All I really need to know I learned at The Chronicle

I still don't know why I went to college.

Of course, I answered the question on my share of admissions applications, but I didn't really think about it. Then, the goal was to find a way to cram as many activities, honors and awards as possible into a 500-word essay to justify why I, rather than eight other qualified people, should be allowed to go to Duke or UVa or Harvard or Yale.

I remember choosing Duke because it seemed like a place that would be open to new ideas, a place where I could take classes with exceptional professors, and perhaps most persuasively, a place where I could also get pizza on points and championship basketball.

I was right, to a point. I've benefited from plenty of pizza, basketball and some truly extraordinary professors during my time here. But I've had far too few classes that posed exceptionally challenging intellectual questions.

I soon found that I, and too many of my peers, suffered from a kind of intellectual anorexia. Amid all that a research university offers, we'd sworn off engaging ideas because we were so busy rushing from one place to another, subsisting on all-night cramfests and stop-gap conversations that revolve around how long our term papers are but never what they're about.

By sophomore year, I was calling for transfer applications. The Chronicle is the only thing that kept me here.

Leading a daily newspaper, I've struggled both intellectually and emotionally with the impact of First Amendment principles--during the "Roadkill" debacle, I faced the tears of an Asian woman who told me that, in the wake of the "Wanna flip for it?" cartoon, she had to explain to a University administrator that local Asian restaurants do not serve dog meat. I've been called a bitch to my face and I've been accused of caring about multicultural issues only to advance my own white feminist agenda. I've had to decide how to respond to the ways other people have chosen to define who I am, and then I've had to decide how to define myself.

That's been tricky, because I think for a long time my self-image has been like a college essay, carefully constructed to appeal to the largest number of observers and, when feasible, to shift depending upon the audience. I was enthusiastic, energetic, hard-working and motivated--but less by some internal set of goals than amalgamated stamps of approval.

A lot of that fell out from under me in December, when losing a scholarship competition and delivering a eulogy at a close friend's funeral helped me realize that awards and compliments were not the ways I measured my respect for the people around me, so I'd better stop using them to measure myself.

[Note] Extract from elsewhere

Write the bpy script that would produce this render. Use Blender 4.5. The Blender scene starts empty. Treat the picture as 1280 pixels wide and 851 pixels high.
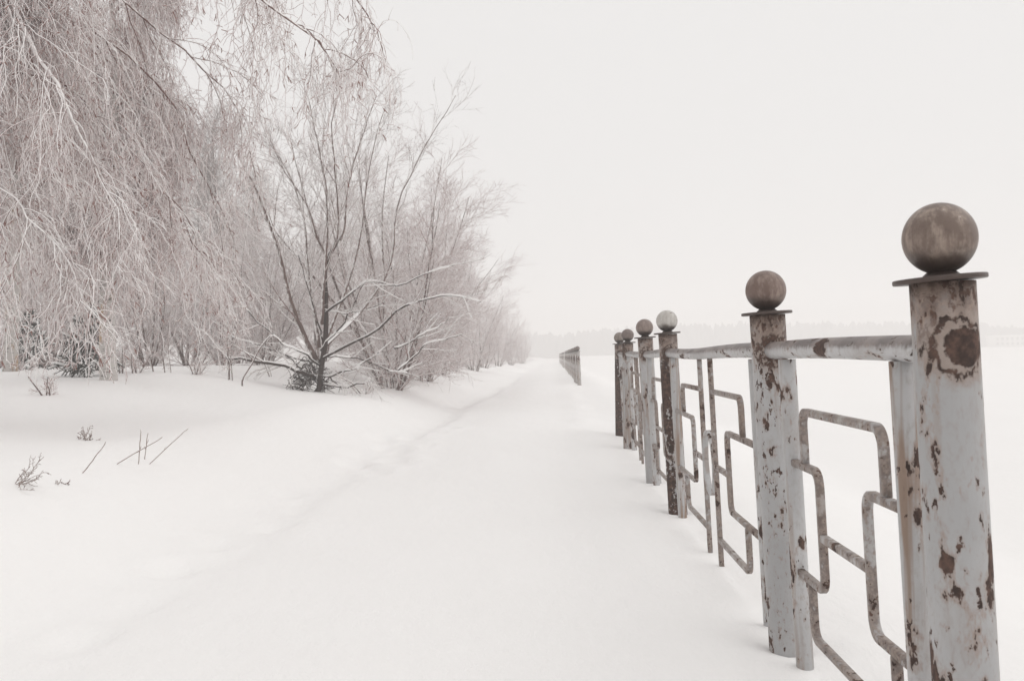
import bpy, math
import numpy as np

C = bpy.context.scene.collection
SC = bpy.context.scene
rad = math.radians
EYE = 1.15

# ------------------------------------------------------------------ camera
PITCH, ROLL, FPX = rad(0.94), rad(1.25), 1250.0
fwd = np.array([0, math.cos(PITCH), math.sin(PITCH)])
r0 = np.array([1.0, 0, 0]); u0 = np.cross(r0, fwd)
cr = r0 * math.cos(ROLL) - u0 * math.sin(ROLL)
cu = u0 * math.cos(ROLL) + r0 * math.sin(ROLL)

def at(x, y, Y):
    """point at forward distance Y on the sight line of photo position (x, y); used as a survey of the place"""
    v = fwd + cr * (x - 640) / FPX - cu * (y - 425.5) / FPX
    p = v * (Y / v[1]); p[2] += EYE
    return p

from mathutils import Matrix
cam = bpy.data.cameras.new('camera'); camo = bpy.data.objects.new('camera', cam); C.objects.link(camo)
m = Matrix.Identity(4)
for i in range(3):
    m[i][0], m[i][1], m[i][2] = cr[i], cu[i], -fwd[i]
m[2][3] = EYE
camo.matrix_world = m
cam.sensor_width = 36.0; cam.lens = 36.0 * FPX / 1280
cam.clip_start = 0.05; cam.clip_end = 6000
cam.dof.use_dof = True; cam.dof.focus_distance = 5.0; cam.dof.aperture_fstop = 11.0
SC.camera = camo

# ------------------------------------------------------------------ world, sun, exposure
SUN_EL, SUN_AZ = 46, 105          # azimuth clockwise from +Y (where the light comes from)
w = bpy.data.worlds.new("World"); SC.world = w; w.use_nodes = True
nt = w.node_tree; nt.nodes.clear()
sky = nt.nodes.new('ShaderNodeTexSky'); sky.sky_type = 'NISHITA'; sky.sun_disc = False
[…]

Still, I was afraid of other people's opinions, and I struggled with how to do what was right when I knew it would upset people. Particularly among members of my staff, I was afraid to talk honestly about how hard we all needed to be working or how tired I was of shouldering responsibility for the newspaper, because I thought if I admitted I was demoralized, the paper would collapse.

I had always thought of leadership as cheerleading, buying gummy bears for discouraged staffers or offering to treat for dinner at the Oak Room on particularly exhausting days. The sugar-rush fixes cleared the air for a few minutes, and the lingering problems subsided, at least for a while. But when I led my last staff meeting Friday, I heard myself focusing on the difficult decisions we've made this year, dwelling on the marathon-runner exhaustion of responsibility rather than giving a Pollyanna farewell replete with sugar-coated smiles.

I wish, in a lot of ways, that I'd had more than a handful of class discussions that brought with them the intensity of an editorial board debate, or that I'd found a senior thesis topic that would have forced me to struggle with a question the way I've thought and rethought the implications of the First Amendment in the wake of "Roadkill." I suppose I envy the students who have those experiences in the classroom, because that's what I always imagined I was supposed to do in college.

Yet I can't imagine a thesis topic that would have demanded the time and the love that I have given to The Chronicle. I've spent my senior year struggling through tense racial issues and making tough calls on libel questions with a group of 16- to 22-year-olds who have become some of my closest friends and toughest critics. I've had to answer to 15,000 readers I may never meet, and I've had to do it 149 times in a year.

Looking back, I doubt that anything else would have forced me to scrutinize so closely who I am and who I want to become. I guess that's what I came to college to learn.

Alison Stuebe is a Trinity senior and editor of The Chronicle.